The JAC agreement allowed it to reduce the amount of subsidy by $50,000 per year over the past four years from $300,000 to $150,000 in the fourth year. The original contract was three years, with JAC having the option to continue it in each of the last two years.

Eric Ryan, owner of JAC Management, last year told city officials he could not operate the music hall with only the $100,000 subsidy scheduled to be given in the fifth year of the agreement.
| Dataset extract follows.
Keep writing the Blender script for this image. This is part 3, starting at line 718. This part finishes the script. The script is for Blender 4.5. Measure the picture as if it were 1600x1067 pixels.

Council agreed in December to make available $200,000 for the music hall in the city’s 2018 budget proposal, so there would be enough money available for JAC to operate the facility in the fifth year, if necessary.

Once Cantalamessa receives the requests for qualifications and determines which applicants fit the city’s needs, they will be asked to submit proposals.

Once the proposals for the next contract are received, Cantalamessa said they will be shared with members of the Packard Music Hall Board of Trustees, at which time they will work with the city to select which proposal is best for the operation of the hall.

“The board has been and will continue to be informed of what is being done throughout this process,” Cantalamessa said. “We are the board’s proxy.”

Councilwoman Helen Rucker, D-at Large, said council is interested in the music hall diversifying its lineup of acts to include different styles of music and performances.

“We are looking for some better programming,” Rucker said. “We would like to see them book, for example, entertainers who perform different musical styles that attract all kinds of people.”

Councilman Eddie Colbert, D-at Large, said the current contract accomplished his two main goals of bringing quality entertainment back to downtown Warren and reducing the subsidy level the city has been paying over the years.

“I know there are some people who argue the city has paid a million dollars in subsidy over the course of this current contract, but if nothing was done the city would have paid twice that amount in keeping the door open.”